I’ve had to listen to QUILTBAG intersectionalists tell me all about how “lady” and vulgar slang terms are “misogyny” and “rape culture,” but under the Orwellian double standards of intersectionalism, an actual rape culture isn’t and will never lead to pedophilia because standards and principles? WT blazing F?
Given that Grand Canyon between cause and effect, you shouldn’t just wipe that link, but everything you wrote about this MZB thing as well, because frankly you don’t have the moral compass to be discussing it. What good does it do to fill in one tiger trap while constructing another? It is completely inappropriate to be linking to such garbage in the context of what happened to that little girl. Really, I am just stunned, cuz the Breen/MZB depravities reads exactly like the stuff you link to.
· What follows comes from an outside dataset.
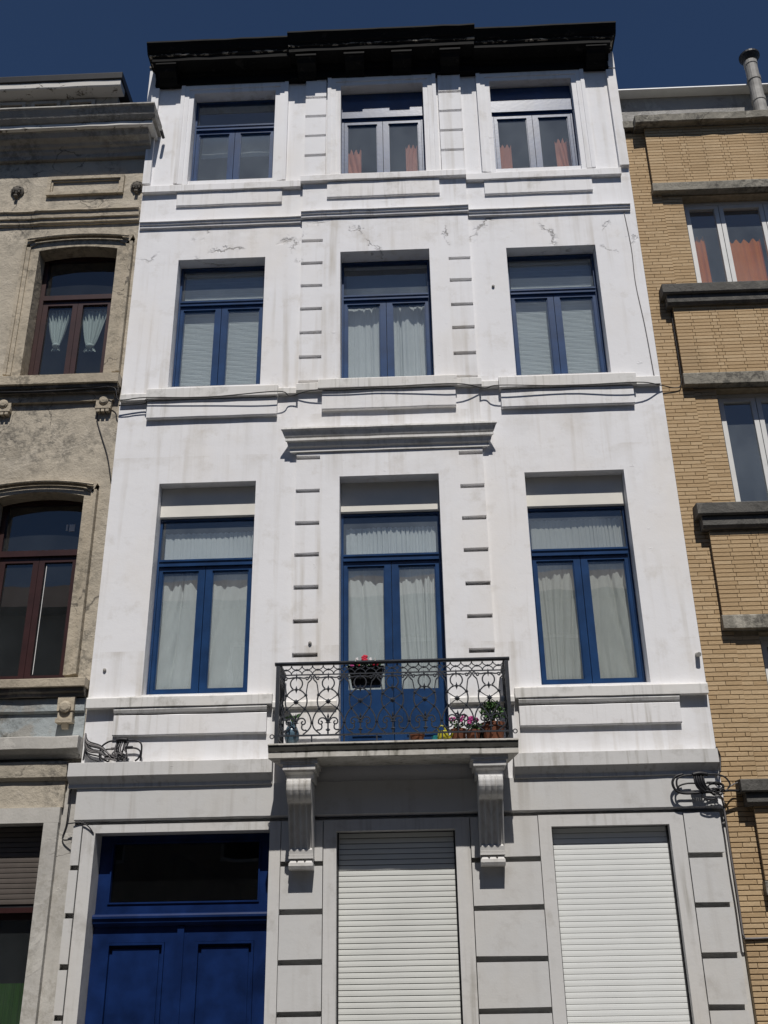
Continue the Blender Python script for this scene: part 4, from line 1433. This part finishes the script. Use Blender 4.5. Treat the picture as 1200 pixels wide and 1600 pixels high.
MB().lathe([(.05, 12.18), (.085, 12.20), (.128, 12.27), (.128, 12.295), (.11, 12.30), (.05, 12.31)], (4.455, .02, 0), 20).build('flue_cowl', 'black_lead', flo)
m = MB()
m.box(RX_ + .002, RX9, 4.0, 4.2, 0, 11.0)
for z in (.1, 2.9, 5.6, 8.3, 11.0):
    m.box(RX_ + .002, RX9, .335, 3.99, z - .1, z)
m.build('interior', 'interior', RH)
MB().box(RX_, RX9, .41, 8, 11.1, 11.85).build('roof', 'slate', RH)

# ================================================================== cables
def smooth(pts, n=6):
    P = [Vector(p) for p in pts]
    out = []
    for i in range(len(P) - 1):
        p0, p1, p2, p3 = P[max(i - 1, 0)], P[i], P[i + 1], P[min(i + 2, len(P) - 1)]
        for k in range(n):
            t = k / n
            out.append(.5 * ((2 * p1) + (-p0 + p2) * t + (2 * p0 - 5 * p1 + 4 * p2 - p3) * t * t + (-p0 + 3 * p1 - 3 * p2 + p3) * t ** 3))
    out.append(P[-1])
    return out
def cable(name, pts, r, mat, label, cat='cable', group=None):
    return tag(MB().tube(smooth(pts), r, 6).build(name, mat, smooth=True), label, cat, group)
# left splice: root with bundled cables
LJ = empty('cable_splice', (-2.8, -.08, 3.52), 'tangled black cable splice resting on the ledge left of the balcony', 'cable')
y = -.075
def lj(nm, pts, r, mat='cable_black'):
    MB().tube(smooth(pts), r, 6).build(nm, mat, LJ, True)
lj('splice_sleeve', [(-2.845, y - .02, 3.715), (-2.80, y - .02, 3.722), (-2.745, y - .02, 3.715)], .022)
lj('loop', [(-2.845, y, 3.715), (-2.92, y, 3.71), (-2.985, y, 3.665), (-3.0, y, 3.59), (-2.985, y, 3.535)], .0085)
lj('loop', [(-2.745, y, 3.715), (-2.66, y, 3.712), (-2.615, y, 3.68), (-2.607, y, 3.61), (-2.61, y, 3.525)], .0085)
lj('loop', [(-2.77, y, 3.645), (-2.70, y - .01, 3.645), (-2.645, y, 3.635), (-2.615, y, 3.60), (-2.63, y, 3.55), (-2.66, y, 3.525)], .0085)
lj('sleeve', [(-2.755, y - .012, 3.648), (-2.69, y - .012, 3.648)], .015)
lj('sleeve', [(-2.89, y - .012, 3.64), (-2.83, y - .012, 3.645)], .013, 'cable_grey')
lj('loop', [(-2.89, y, 3.64), (-2.96, y, 3.63), (-2.985, y, 3.57), (-2.94, y, 3.53)], .007)
for k in range(7):
    a = -2.84 + k * .018
    lj('drop', [(a, y - .015, 3.70), (a - .008 + rnd.uniform(-.01, .01), y - .02, 3.64), (a + rnd.uniform(-.02, .02), y - .015, 3.58), (a + rnd.uniform(-.03, .01), y - .01, 3.524)], rnd.choice((.008, .010, .007)), rnd.choice(('cable_black', 'cable_black', 'cable_grey')))
for k in range(9):
    z0 = 3.72 - k * .012
    lj('feeder', [(-3.165, -.04, 3.80), (-3.12 + rnd.uniform(-.01, .01), y, z0), (-3.0, y, z0 - .05 + rnd.uniform(-.02, .02)), (-2.92, y - .01, 3.61 - k * .009 + rnd.uniform(-.02, .02)), (-2.86 + rnd.uniform(-.05, .05), y - .01, 3.56 + rnd.uniform(-.03, .05))], rnd.choice((.006, .0075, .009)), rnd.choice(('cable_black', 'cable_grey', 'cable_black')))
for k in range(10):
    cx, cz, rr = -2.93 + rnd.uniform(0, .16), 3.57 + rnd.uniform(-.015, .03), rnd.uniform(.02, .04)
    lj('coil', [(cx + rr * math.cos(a * .7), y - .015 + rnd.uniform(-.012, .012), cz + rr * .8 * math.sin(a * .7)) for a in range(9)], .005, rnd.choice(('cable_black', 'cable_grey')))
lj('drop', [(-3.155, -.05, 3.76), (-3.145, -.07, 3.65), (-3.148, -.08, 3.54)], .007)
lj('drop', [(-3.14, -.06, 3.62), (-3.08, -.08, 3.555), (-3.0, -.09, 3.527)], .006)
# right splice
RJ = empty('cable_splice', (2.55, -.09, 3.2), 'coiled black cable splice hanging at the right edge of the ground floor frieze', 'cable')
y = -.11
def rj(nm, pts, r, mat='cable_black'):
    MB().tube(smooth(pts), r, 6).build(nm, mat, RJ, True)
rj('splice_sleeve', [(2.44, y - .02, 3.275), (2.50, y - .025, 3.285), (2.57, y - .02, 3.275)], .02)
for k in range(5):
    rj('drop', [(2.45 + k * .02, y - .02, 3.27), (2.45 + k * .02, y - .03, 3.21), (2.47 + k * .02, y - .02, 3.16), (2.52 + k * .02, y - .01, 3.12)], .012 if k % 2 else .009, 'cable_black')
rj('loop', [(2.36, y, 3.285), (2.29, y, 3.265), (2.255, y, 3.21), (2.28, y, 3.14), (2.36, y, 3.115), (2.50, y, 3.12), (2.64, y, 3.125), (2.78, y + .02, 3.135), (2.86, y + .04, 3.13)], .012)
rj('loop', [(2.44, y, 3.275), (2.36, y, 3.27), (2.30, y, 3.24), (2.295, y, 3.17), (2.34, y, 3.125), (2.45, y, 3.13)], .009)
rj('loop', [(2.57, y, 3.28), (2.66, y, 3.275), (2.73, y, 3.25), (2.765, y, 3.19), (2.74, y, 3.15)], .008)
rj('loop', [(2.46, y - .01, 3.20), (2.38, y - .01, 3.20), (2.31, y, 3.18), (2.30, y, 3.14)], .008)
rj('loop', [(2.56, y, 3.205), (2.64, y, 3.20), (2.70, y, 3.18), (2.69, y, 3.13)], .012)
rj('loop', [(2.55, y, 3.16), (2.50, y, 3.09), (2.56, y, 3.06), (2.62, y, 3.065)], .007)
for k in range(9):
    cx, cz, rr = 2.63 + rnd.uniform(-.05, .06), 3.145 + rnd.uniform(-.03, .03), rnd.uniform(.025, .06)
    rj('coil', [(cx + rr * 1.2 * math.cos(a * .7), y - .015 + rnd.uniform(-.012, .012), cz + rr * .8 * math.sin(a * .7)) for a in range(9)], .0055, rnd.choice(('cable_black', 'cable_grey', 'cable_black')))
rj('feeder', [(2.73, y + .03, 3.14), (2.80, y + .05, 3.19), (2.86, y + .04, 3.21)], .006, 'cable_grey')
cable('drop_cable', [(2.66, -.10, 3.10), (2.70, -.03, 3.05), (2.708, -.012, 2.9), (2.705, -.012, 2.6), (2.712, -.012, 2.3), (2.708, -.012, 2.0), (2.715, -.012, 1.93), (2.78, .0, 1.91), (3.4, .0, 1.93)], .009, 'cable_grey', 'grey cable running down the joint between white house and brick wall')
cable('riser_cable', [(2.70, -.08, 3.52), (2.735, -.03, 3.46), (2.72, -.06, 3.38), (2.70, -.09, 3.30)], .009, 'cable_black', 'short dark cable bowing round the right end of the lower cornice')
cable('facade_cable', [(-3.30, -.10, 7.60), (-3.22, -.11, 7.56), (-3.19, -.10, 7.44), (-3.10, -.10, 7.425), (-2.88, -.10, 7.445), (-2.2, -.10, 7.425), (-1.44, -.13, 7.45), (-1.3, -.06, 7.43), (-1.0, -.12, 7.46), (-.2, -.13, 7.465), (.5, -.15, 7.46), (.8, -.07, 7.44), (.97, -.12, 7.44), (1.7, -.10, 7.42), (2.43, -.12, 7.42), (2.70, -.04, 7.42), (2.86, -.01, 7.40), (2.93, -.01, 7.45), (2.945, -.01, 7.7), (2.945, -.01, 8.4)], .006, 'cable_black', 'black cable strung under the second floor sills across the white facade')
cable('facade_cable', [(-3.18, -.06, 7.38), (-2.9, -.05, 7.40), (-2.88, -.10, 7.42)], .007, 'cable_black', 'thin cable stub below the facade cable at the white house left edge')
cable('thin_cable', [(2.585, -.004, 9.84), (2.61, -.006, 9.3), (2.60, -.004, 8.8), (2.635, -.006, 8.2), (2.655, -.008, 7.55)], .005, 'cable_grey', 'thin cable hanging down beside the second floor right window')
cable('sill_cable', [(-4.8, -.07, 7.60), (-4.2, -.075, 7.585), (-3.8, -.075, 7.59), (-3.45, -.075, 7.605), (-3.3, -.10, 7.60)], .009, 'cable_black', 'black cable under the brown arched window sill')
cable('drop_cable', [(-3.42, -.005, 7.33), (-3.43, .02, 7.25), (-3.36, .018, 7.05), (-3.27, .018, 6.8), (-3.20, .016, 6.5)], .006, 'cable_black', 'thin dark cable slanting down the weathered wall')
cable('drop_cable', [(-3.25, -.02, 3.36), (-3.255, -.02, 3.1), (-3.27, .012, 2.97), (-3.29, .012, 2.85), (-3.19, -.035, 2.84)], .006, 'cable_black', 'thin cable hanging between shop front and front door')
cable('drop_cable', [(-3.24, -.05, 2.975), (-3.12, -.035, 2.985), (-3.05, -.03, 2.95), (-3.0, -.02, 2.89)], .006, 'cable_black', 'thin cable curling over the top left corner of the door casing')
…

Rape fantasies aren’t as uncommon as you might think. Same with burning and cutting. I’m not into any of these, but I know people into two of the three things, so let me just say this: if this is something one wants to have done (or do), then I’d far rather one find a willing partner into the other side for something consensual than put themselves in risky situations where they may not be consensual.
You probably know/have known people into all of these things. They just don’t trust you enough to tell you.
(Then again, statistically, you probably know more than one rapist.)
People are surprisingly diverse.
Make sure the kiddies barricade themselves.
I don’t know anyone who has committed actual, violent rape. Though I know of plenty of such individuals.
If you mean “rape” as in purely statutory rape (especially of someone within a year of so of AOC) or (even more absurdly) someone who has had sex with someone else who later regretted it — sure. But that’s expanding the definition of “rape” to the point where the majority of the population would be “rapists.” Male and female, too, unless we arbitrarily define “rape” to be somethinig only men can do.